Attackers Are Logging In, Not Breaking In

One of the report’s clearest signals is that modern breaches are increasingly driven by misused credentials, not zero-day exploits. Malicious insiders, compromised credentials, phishing, and third-party access dominate the most costly breach vectors.

That reality is even more dangerous in an AI-driven environment, where:

  • AI agents authenticate using long-lived secrets

  • APIs and plugins act autonomously across systems

  • Lateral movement happens at machine speed

If you can’t precisely control who (or what) can access an internal resource (and under what conditions) you don’t really have Zero Trust.

Why Access Control Is the Missing Layer for AI Security

IBM’s recommendations repeatedly return to one foundational idea: identity is the new perimeter. That applies equally to humans and machines.

As the report notes, organizations must apply the same rigor to non-human identities (NHIs), including AI agents, as they do to employees:

  • Strong authentication

  • Least-privilege access

  • Continuous authorization

  • Visibility into credential use and lifecycle 

This is exactly where traditional IAM, VPNs, and static network controls fall short.

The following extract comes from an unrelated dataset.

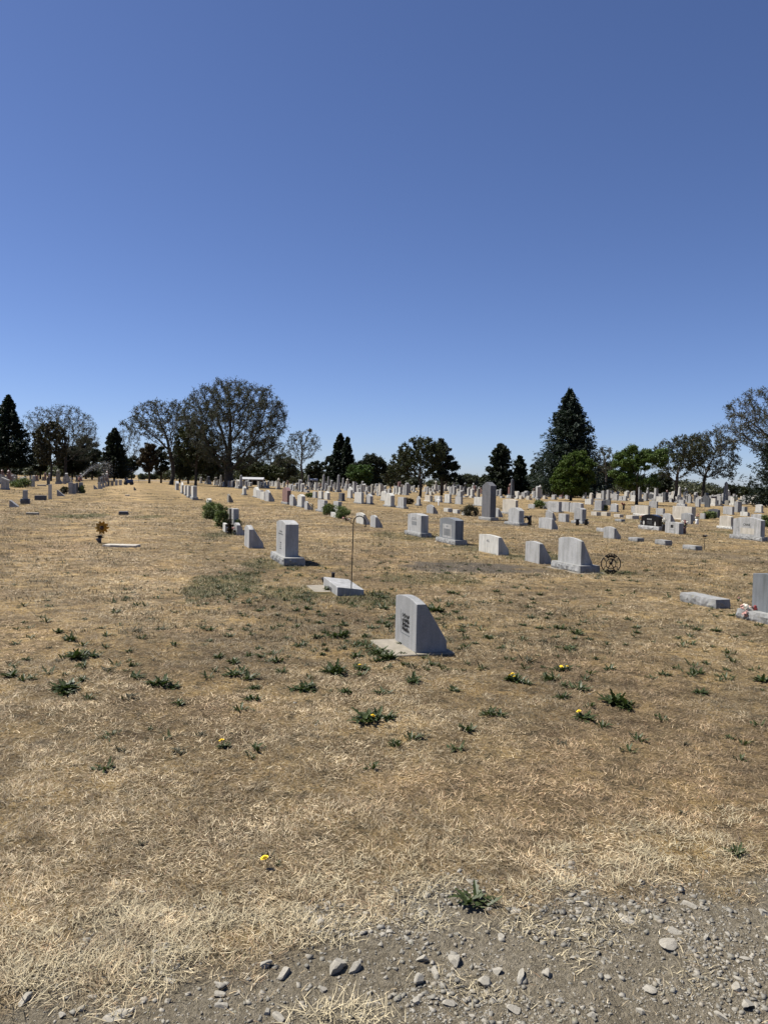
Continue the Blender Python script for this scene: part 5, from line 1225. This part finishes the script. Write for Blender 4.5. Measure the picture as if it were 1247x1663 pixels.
# ------------------------------------------------------------------ rocks and gravel
def rock_mesh(seed, flat=.6):
    bm = bmesh.new(); bmesh.ops.create_icosphere(bm, subdivisions=3, radius=.5); r_ = random.Random(seed)
    pl = [(Vector((r_.gauss(0, 1), r_.gauss(0, 1), r_.gauss(0, .9))).normalized(), r_.uniform(.16, .38)) for _ in range(9)]
    for v in bm.verts:
        for n_, d_ in pl:
            k = v.co.dot(n_)-d_
            if k > 0: v.co -= n_*k
        v.co += Vector((r_.uniform(-1, 1), r_.uniform(-1, 1), r_.uniform(-1, 1)))*.006; v.co.z *= flat
    me = bpy.data.meshes.new('rock'); bm.to_mesh(me); bm.free(); me.materials.append(MATS['gravel_rock']); return me
RM = [rock_mesh(k, .75) for k in range(7)]; RF = [rock_mesh(20+k, .4) for k in range(4)]
RK = [(545, 1584, 40, 0, 'large angular grey rock, biggest in the gravel left of centre'), (577, 1583, 26, 0, 'dark angular rock touching the biggest rock left of centre'), (431, 1577, 23, 0, 'rounded grey stone in the gravel left of the biggest rock'), (461, 1592, 25, 0, 'dark pointed stone just right below a rounded grey one'),
      (38, 1634, 25, 0, 'dark cube-like rock in the bottom left corner gravel'), (786, 1608, 32, 0, 'bulky pale grey rock below centre, tallest in the gravel'), (688, 1568, 26, 0, 'grey rock left of a darker twin below centre'), (738, 1570, 30, 0, 'dark pyramid-shaped rock below centre'),
      (846, 1598, 28, 0, 'pale upright slab-like rock right of the tallest rock'), (890, 1590, 20, 0, 'thin dark-sided rock right of the slab-like one'), (1092, 1545, 36, 1, 'long flat pale rock in the right gravel'), (1217, 1642, 26, 0, 'pale block rock near the bottom right corner'),
      (1200, 1612, 22, 0, 'small dark-shadowed rock above the bottom right block rock'), (1241, 1490, 20, 0, 'pale rock at the right frame edge above the gravel'), (1094, 1520, 24, 1, 'flat pale rock just above the long flat one'), (1121, 1478, 28, 1, 'half-buried pale flat rock at the upper edge of the right gravel')]
RK += [(x, y, w_, fl, None) for x, y, w_, fl in [(100, 1656, 16, 0), (355, 1622, 18, 0), (356, 1608, 22, 0), (356, 1642, 26, 1), (523, 1614, 14, 0), (492, 1640, 14, 0), (187, 1661, 36, 1), (450, 1662, 30, 1), (433, 1649, 14, 0), (274, 1600, 18, 0), (808, 1586, 22, 0), (812, 1526, 14, 0), (1055, 1613, 26, 1), (1173, 1660, 22, 0), (678, 1604, 28, 0), (707, 1586, 18, 0), (834, 1648, 20, 0), (678, 1632, 18, 0), (1041, 1436, 12, 0), (909, 1630, 18, 1), (1147, 1528, 14, 0), (840, 1486, 20, 1), (1022, 1503, 28, 1), (729, 1637, 18, 0), (766, 1654, 12, 0), (800, 1632, 16, 0), (960, 1655, 16, 0), (1040, 1648, 14, 0), (600, 1620, 13, 0), (585, 1658, 20, 1), (150, 1622, 14, 1), (930, 1560, 12, 0), (985, 1590, 13, 1), (1130, 1590, 14, 0), (1210, 1560, 15, 1), (870, 1530, 12, 0)]]
for k, (px, py, wp, fl, lb) in enumerate(RK):
    P = G(px, py-wp*.12); s = wp*proj(P)[2]/F*1.15; o = link('rock', (RF if fl else RM)[k % (4 if fl else 7)])
    o.location = P+Vector((0, s*.25, s*(.05 if fl else .10))); o.rotation_euler = (rng.uniform(-.2, .2), rng.uniform(-.2, .2), rng.uniform(0, 6.28)); o.scale = (s*1.1, s*rng.uniform(.7, 1), s*rng.uniform(.6, .8))
    tag(o, lb or ('small flat stone half sunk in the gravel' if fl else 'small grey stone lying loose in the gravel'), 'rock', 'rocks lying in the gravel' if lb else ('small flat stones in the gravel' if fl else 'small loose stones in the gravel'))
r = np.random.default_rng(9); n = 90000
d_ = np.exp(r.uniform(math.log(1.7), math.log(6.5), n)); th = r.uniform(-.62, .62, n); x = d_*np.tan(th); y = d_
g_ = gravel(x, y); clus = fbm(x*2.4, y*2.4, 91, 3); keep = r.random(n) < g_*(.25+1.1*sstep(.4, .62, clus))+.0015; x, y = x[keep], y[keep]; n = len(x)
sz = .0022+.012*r.random(n)**9+.003*r.random(n); sz *= (y/2.6)**.5
# angular pebbles: jittered cubes, eight corners each
cb = np.array([(-1, -1, -1), (1, -1, -1), (1, 1, -1), (-1, 1, -1), (-1, -1, 1), (1, -1, 1), (1, 1, 1), (-1, 1, 1)], float)*.62
V = cb[None]*(1+r.uniform(-.55, .35, (n, 8, 1)))*r.uniform(.6, 1.3, (n, 1, 3))+r.uniform(-.22, .22, (n, 8, 3)); V[:, :, 2] *= .7
a = r.uniform(0, 6.28, n); ca, sa = np.cos(a)[:, None], np.sin(a)[:, None]; X = V[:, :, 0]*ca-V[:, :, 1]*sa; Y = V[:, :, 0]*sa+V[:, :, 1]*ca
V = np.stack([X*sz[:, None]+x[:, None], Y*sz[:, None]+y[:, None], V[:, :, 2]*sz[:, None]+gz(x, y)[:, None]+sz[:, None]*.02], 2).reshape(-1, 3)
cf = np.array([(0, 3, 2, 1), (4, 5, 6, 7), (0, 1, 5, 4), (1, 2, 6, 5), (2, 3, 7, 6), (3, 0, 4, 7)]); Fq = (np.arange(n)[:, None, None]*8+cf[None]).reshape(-1, 4)
mm = [MATS['gravel_rock'], MATS['weathered_stone'], MATS['concrete']]; mi = np.repeat(r.choice([0, 0, 1, 1, 2], n), 6)
tag(link('gravel', mesh_np('gravel', V, [Fq], mm, mi.astype(np.int32))), 'loose small gravel along the dirt edge at the bottom', 'gravel', None, 'stuff')

# ------------------------------------------------------------------ dry grass
def blade_mat():
    m, t, b = mat('dry_grass_blades', .7)
    a = t.nodes.new('ShaderNodeAttribute'); a.attribute_name = 'tint'
    t.links.new(a.outputs['Color'], b.inputs['Base Color']); b.inputs['Specular IOR Level'].default_value = .35
    return m
GM = blade_mat()
PAL = np.array([(.46, .375, .235), (.335, .262, .155), (.19, .145, .085), (.58, .50, .345), (.12, .09, .055), (.27, .175, .10), (.18, .16, .08)])*np.array([.76, .745, .735])
def blades(name, x, y, L, Wd, el, az, tint, seed, curve=.5):
    r = np.random.default_rng(seed); n = len(x); z = gz(x, y)
    d = np.stack([np.cos(az)*np.cos(el), np.sin(az)*np.cos(el), np.sin(el)], 1); side = np.stack([-np.sin(az), np.cos(az), r.uniform(-.5, .5, n)], 1)
    side *= (Wd/2)[:, None]; p0 = np.stack([x, y, z-.002+r.uniform(0, .008, n)], 1)
    up = np.array([0, 0, 1.]); bend = r.uniform(-.2, 1, n)*curve; lat = r.normal(size=n)*.12
    p1 = p0+d*(L*.5)[:, None]+up*(L*.06*bend)[:, None]; p2 = p0+d*L[:, None]-up*(L*.22*bend*np.sin(el+.3))[:, None]+side/(Wd/2)[:, None]*(L*lat)[:, None]
    p2[:, 2] = np.maximum(p2[:, 2], z+.001)
    V = np.stack([p0-side, p0+side, p1-side*.8, p1+side*.8, p2], 1).reshape(-1, 3); o = np.arange(n)[:, None]*5
    F4 = o+np.array([[0, 1, 3, 2]]); F3 = o+np.array([[2, 3, 4]])
    me = mesh_np(name, V, [F4, F3], [GM]); at = me.attributes.new('tint', 'FLOAT_COLOR', 'POINT')
    c = np.ones((n, 5, 4), np.float32); c[:, :, :3] = tint[:, None, :]; at.data.foreach_set('color', c.ravel()); return me
def outside_feet(x, y):
    ok = np.ones(len(x), bool)
    for cx, cy, hx, hy in FOOT:
        dx, dy = x-cx, y-cy; u = dx*RX.x+dy*RX.y; v = dx*QY.x+dy*QY.y; ok &= ~((np.abs(u) < hx+.01) & (np.abs(v) < hy+.01))
    return ok
def grass_layer(N, dmin, dmax, seed, lmul=1, wmul=1, elr=(.03, .5)):
    r = np.random.default_rng(seed); d = np.exp(r.uniform(math.log(dmin), math.log(dmax), N)); u = r.uniform(-.66, .66, N); x = u*(d+.8); y = d
    g_ = gravel(x, y); so_ = patches(SOIL, x, y, 50); gr_ = patches(GREEN, x, y, 40)
    thin = fbm(x*2.1, y*2.1, 33, 4); tuftn = fbm(x*6.5, y*6.5, 34, 3)
    keep = (r.random(N) < (1-g_*.985)*(1-.93*so_)*(.45+.75*sstep(.33, .6, thin))) & outside_feet(x, y)
    x, y, d, gr_, thin, tuftn, g_ = x[keep], y[keep], d[keep], gr_[keep], thin[keep], tuftn[keep], g_[keep]; n = len(x)
    lod = 1+np.maximum(d-3, 0)/9
    edge = np.exp(-((g_-.5)/.35)**2)
    L = r.uniform(.012, .041, n)*lmul*lod**.75*(1+.25*edge)*(.8+.5*tuftn); Wd = r.uniform(.0009, .0021, n)*wmul*lod
    az = (fbm(x*.9, y*.9, 35, 3)*9+fbm(x*5, y*5, 36, 2)*9)+r.normal(size=n)*1.5
    el = r.uniform(elr[0], elr[1], n)+.35*sstep(.5, .7, tuftn)*r.random(n)+.25*gr_*r.random(n)
    pn = fbm(x*.8, y*.8, 37, 4); pr = fbm(x*.45+9, y*.45, 38, 3); ci = r.choice(7, n, p=[.24, .26, .18, .12, .09, .07, .04]); t = PAL[ci]*(.6+.8*r.random((n, 1)))
    t = t*(.72+.5*sstep(.3, .68, pn))[:, None]; red = sstep(.55, .7, pr)[:, None]*.5; t = t*(1-red)+t*np.array([1.04, .86, .74])*red
    hf = .5+.5*vn(x*13, y*13, 71)+.55*vn(x*5.5, y*5.5, 72)-.02
    hf2 = vn(x*30, y*30, 73); t = t*np.clip(hf*(.55+.9*hf2), .22, 1.8)[:, None]
    t = t*(1+.3*lane(x, y))[:, None]
    gm_ = (r.random(n) < gr_*.75)[:, None]; t = np.where(gm_, np.array([.085, .088, .032])*(.6+.9*r.random((n, 1))), t)
    return blades('dry_grass', x, y, L, Wd, el, az, t, seed)
o = link('dry_grass', grass_layer(1050000, 1.9, 42, 101)); tag(o, 'matted straw-coloured dry grass covering the lawn', 'grass', None, 'stuff')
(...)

How Pomerium Helps Close the AI Oversight Gap

Pomerium was built for a world where:

  • Users are remote

  • Infrastructure is hybrid

  • Access decisions must be identity-aware, context-aware, and continuous

That model translates directly to AI.

With Pomerium, organizations can:

  • Enforce per-request, identity-based access for humans and AI agents

  • Eliminate static credentials with short-lived, identity-derived access

  • Apply Zero Trust policies to internal APIs, MCP servers, model endpoints, and admin surfaces

  • Gain visibility and auditability across both human, machine and agentic access requests

Instead of trusting networks, IPs, or embedded secrets, Pomerium treats every request (human, machine or AI) as untrusted.

Security Outcomes That Actually Reduce Breach Costs

IBM’s data shows that organizations using strong identity controls, automation, and AI-assisted security see:

  • $1.9M lower breach costs

  • 80 fewer days to identify and contain incidents

  • Reduced blast radius when breaches do occur 

Those aren’t theoretical benefits. They’re measurable outcomes tied directly to better access control and faster containment.

The Takeaway

AI isn’t just another application. It is a force multiplier for both defenders and attackers. In this new agentic era, the organizations that will win will be the ones that govern agentic access with fine-grained, real-time authorization.

If AI agents can reach your internal systems, they need the same Zero Trust guardrails as your employees. Pomerium exists to make that possible—without VPNs, without shared secrets, and without blind spots.